▶ _Supplied entries_
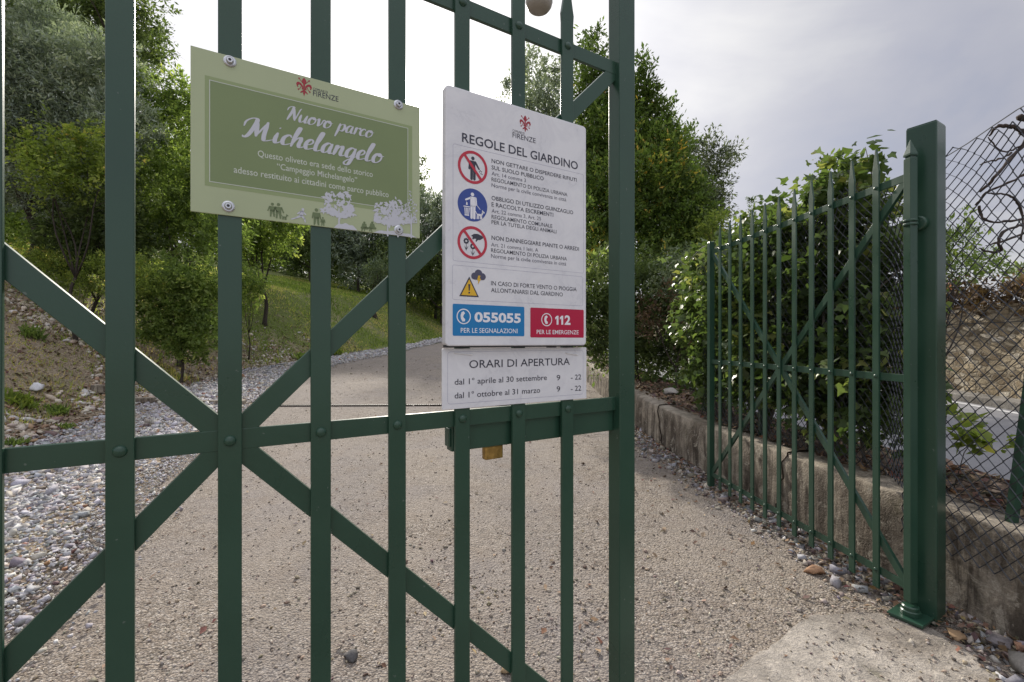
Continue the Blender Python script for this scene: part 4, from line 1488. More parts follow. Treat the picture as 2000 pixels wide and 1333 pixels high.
CLD = simple("storm_cloud_print", (0.075, 0.075, 0.13), 0.4)
cl_ = []
for k, (x, y, r) in enumerate(((-.55, -.05, .42), (.0, .25, .52), (.55, -.05, .42))):
    cl_.append(circ((cc[0] + x * cs, cc[1] + y * cs), r * cs, 20))
co_ = R.poly('storm_cloud', cl_[:1], CLD, 2)
R.poly('cloud_puff', cl_[1:2], CLD, 2.4, co_)
R.poly('cloud_puff', cl_[2:], CLD, 2.8, co_)
R.poly('cloud_base', place([[(-.55, -.46), (.55, -.46), (.55, 0), (-.55, 0)]], cc, cs), CLD, 3.2, co_)
R.poly('lightning', place([[(-.05, .05), (.25, .05), (.12, -.3), (.34, -.32), (-.12, -1.05), (-.02, -.55), (-.2, -.52)]], cc, cs), YEL, 4, co_)


def handset(c, r):
    a = [(-.42, .52), (-.12, .66), (.08, .42), (-.10, .22), (-.18, .0), (-.12, -.18), (.1, -.34), (.06, -.62), (-.28, -.66), (-.5, -.3), (-.55, .1)]
    return [[(c[0] + (x + .1) * r, c[1] + y * r) for x, y in a]]


def phone_panel(px0, py0, px1, py1, m, num, sub, cpx, cpy, rpx, nm):
    a = R.uv(px0, py0); b = R.uv(px0, py1); c = R.uv(px1, py0)
    p = R.poly(nm, [rrect(a[0], b[1], c[0], a[1], .004)], m, 2)
    cc = R.uv(cpx, cpy)
    r = R.uv(cpx, cpy - rpx)[1] - cc[1]
    R.ring('phone_ring', circ(cc, r, 36), circ(cc, r * .86, 36), WPRINT, 3, p)
    R.poly('phone_handset', handset(cc, r), WPRINT, 3, p)
    R.text(*num, WPRINT, 3, .035, parent=p)
    R.text(*sub, WPRINT, 3, .006, parent=p)


phone_panel(884, 594, 1024, 656.8, CYAN, ("055055", 926.5, 629, 1017, 19), ("PER LE SEGNALAZIONI", 899.7, 650.6, 1010.7, 9.8), 905.6, 619, 15.2, 'blue_phone_panel')
phone_panel(1035.7, 601.5, 1140, 660, CRIM, ("2", 1102.5, 634.5, 1114, 18), ("PER LE EMERGENZE", 1048, 653.2, 1129.8, 8.6), 1067.6, 625.4, 12.8, 'red_phone_panel')
for px in (1084, 1093.2):
    a, b = R.uv(px, 635), R.uv(px + 7.6, 617.5)
    wd_, hh = b[0] - a[0], R.uv(px, 617.5)[1] - a[1]
    R.poly('digit_one', [[(a[0] + wd_ * x, a[1] + hh * y) for x, y in ((.38, 0), (.86, 0), (.86, 1), (.48, 1), (.0, .80), (.0, .56), (.38, .70))]], WPRINT, 3)

# ---- white opening hours plate
O = Sign('hours_board', 'white opening hours plate hung under the rules board with cable ties', 'sign', 863.5, 802, .005)
ou, _ = O.uv(1145.4, 790)
ov = O.uv(866, 682)[1]
MB().prism(rrect(0, 0, ou, ov, .003), 0, .004).build('panel', SWHITE, O.root, 0.0006)
a = O.uv(874, 688); b = O.uv(874, 791); c = O.uv(1139, 700)
O.ring('outline', rrect(a[0], b[1], c[0], a[1], .009), rrect(a[0] + .0008, b[1] + .0008, c[0] - .0008, a[1] - .0008, .008), LINE, 1)
for t, x0_, y0_, x1_, cap in (("ORARI DI APERTURA", 916.3, 720, 1112.8, 16.3), ("dal 1° aprile al 30 settembre", 887.8, 752.6, 1068, 12), ("9", 1087, 744, 1094, 11), ("- 22", 1114.8, 743, 1135, 10.6),
                          ("dal 1° ottobre al 31 marzo", 887.8, 779.3, 1054.8, 12), ("9", 1087, 766, 1094, 11), ("- 22", 1114.8, 765, 1135, 10.6)):
    O.text(t, x0_, y0_, x1_, cap, INK, 2, .004)
for x0_, x1_ in ((887, 922), (1105, 1128)):
    p, q = O.uv(x0_, 690.5), O.uv(x1_, 694)
    MB().tube([(p[0], .003, p[1] + .002), (p[0], -.002, p[1]), (q[0], -.002, q[1]), (q[0], .003, q[1] + .002)], .0016, 6).build('cable_tie', PLAST, O.root)

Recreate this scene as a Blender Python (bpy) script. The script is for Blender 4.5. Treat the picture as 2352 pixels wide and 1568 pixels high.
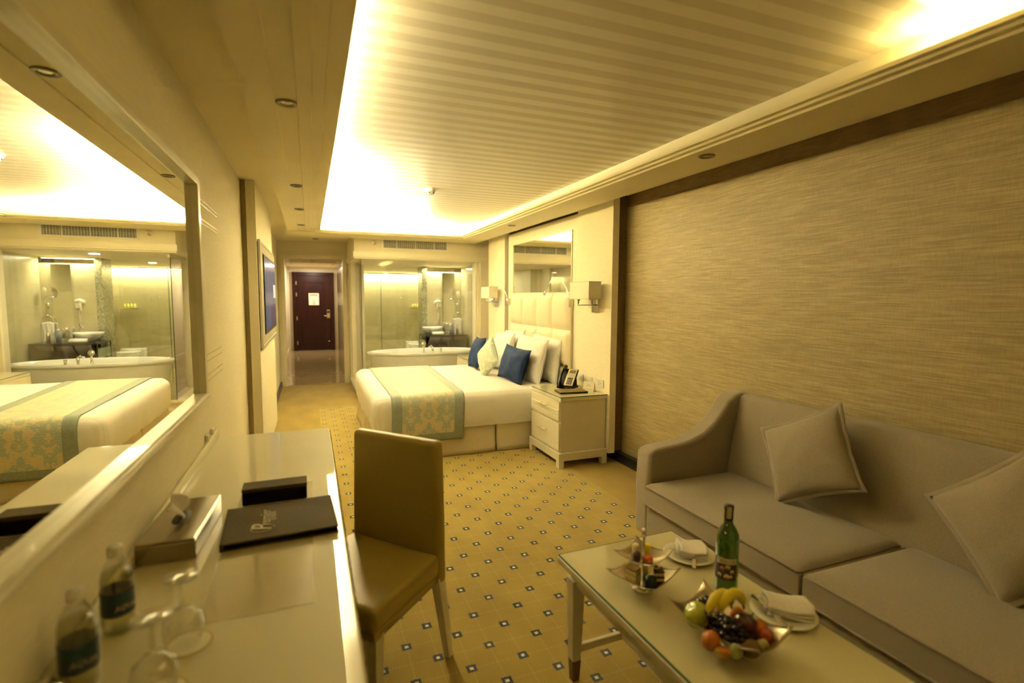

▶ _Task goal_
Pictures are excluded; copy all other data exactly as shown.

▶ _Solution to this exercise_
Continue the Blender Python script for this scene: part 4, from line 1488. More parts follow. Treat the picture as 2000 pixels wide and 1333 pixels high.
CLD = simple("storm_cloud_print", (0.075, 0.075, 0.13), 0.4)
cl_ = []
for k, (x, y, r) in enumerate(((-.55, -.05, .42), (.0, .25, .52), (.55, -.05, .42))):
    cl_.append(circ((cc[0] + x * cs, cc[1] + y * cs), r * cs, 20))
co_ = R.poly('storm_cloud', cl_[:1], CLD, 2)
R.poly('cloud_puff', cl_[1:2], CLD, 2.4, co_)
R.poly('cloud_puff', cl_[2:], CLD, 2.8, co_)
R.poly('cloud_base', place([[(-.55, -.46), (.55, -.46), (.55, 0), (-.55, 0)]], cc, cs), CLD, 3.2, co_)
R.poly('lightning', place([[(-.05, .05), (.25, .05), (.12, -.3), (.34, -.32), (-.12, -1.05), (-.02, -.55), (-.2, -.52)]], cc, cs), YEL, 4, co_)


def handset(c, r):
    a = [(-.42, .52), (-.12, .66), (.08, .42), (-.10, .22), (-.18, .0), (-.12, -.18), (.1, -.34), (.06, -.62), (-.28, -.66), (-.5, -.3), (-.55, .1)]
    return [[(c[0] + (x + .1) * r, c[1] + y * r) for x, y in a]]


def phone_panel(px0, py0, px1, py1, m, num, sub, cpx, cpy, rpx, nm):
    a = R.uv(px0, py0); b = R.uv(px0, py1); c = R.uv(px1, py0)
    p = R.poly(nm, [rrect(a[0], b[1], c[0], a[1], .004)], m, 2)
    cc = R.uv(cpx, cpy)
    r = R.uv(cpx, cpy - rpx)[1] - cc[1]
    R.ring('phone_ring', circ(cc, r, 36), circ(cc, r * .86, 36), WPRINT, 3, p)
    R.poly('phone_handset', handset(cc, r), WPRINT, 3, p)
    R.text(*num, WPRINT, 3, .035, parent=p)
    R.text(*sub, WPRINT, 3, .006, parent=p)


phone_panel(884, 594, 1024, 656.8, CYAN, ("055055", 926.5, 629, 1017, 19), ("PER LE SEGNALAZIONI", 899.7, 650.6, 1010.7, 9.8), 905.6, 619, 15.2, 'blue_phone_panel')
phone_panel(1035.7, 601.5, 1140, 660, CRIM, ("2", 1102.5, 634.5, 1114, 18), ("PER LE EMERGENZE", 1048, 653.2, 1129.8, 8.6), 1067.6, 625.4, 12.8, 'red_phone_panel')
for px in (1084, 1093.2):
    a, b = R.uv(px, 635), R.uv(px + 7.6, 617.5)
    wd_, hh = b[0] - a[0], R.uv(px, 617.5)[1] - a[1]
    R.poly('digit_one', [[(a[0] + wd_ * x, a[1] + hh * y) for x, y in ((.38, 0), (.86, 0), (.86, 1), (.48, 1), (.0, .80), (.0, .56), (.38, .70))]], WPRINT, 3)

# ---- white opening hours plate
O = Sign('hours_board', 'white opening hours plate hung under the rules board with cable ties', 'sign', 863.5, 802, .005)
ou, _ = O.uv(1145.4, 790)
ov = O.uv(866, 682)[1]
MB().prism(rrect(0, 0, ou, ov, .003), 0, .004).build('panel', SWHITE, O.root, 0.0006)
a = O.uv(874, 688); b = O.uv(874, 791); c = O.uv(1139, 700)
O.ring('outline', rrect(a[0], b[1], c[0], a[1], .009), rrect(a[0] + .0008, b[1] + .0008, c[0] - .0008, a[1] - .0008, .008), LINE, 1)
for t, x0_, y0_, x1_, cap in (("ORARI DI APERTURA", 916.3, 720, 1112.8, 16.3), ("dal 1° aprile al 30 settembre", 887.8, 752.6, 1068, 12), ("9", 1087, 744, 1094, 11), ("- 22", 1114.8, 743, 1135, 10.6),
                          ("dal 1° ottobre al 31 marzo", 887.8, 779.3, 1054.8, 12), ("9", 1087, 766, 1094, 11), ("- 22", 1114.8, 765, 1135, 10.6)):
    O.text(t, x0_, y0_, x1_, cap, INK, 2, .004)
for x0_, x1_ in ((887, 922), (1105, 1128)):
    p, q = O.uv(x0_, 690.5), O.uv(x1_, 694)
    MB().tube([(p[0], .003, p[1] + .002), (p[0], -.002, p[1]), (q[0], -.002, q[1]), (q[0], .003, q[1] + .002)], .0016, 6).build('cable_tie', PLAST, O.root)

Recreate this scene as a Blender Python (bpy) script. The script is for Blender 4.5. Treat the picture as 2352 pixels wide and 1568 pixels high.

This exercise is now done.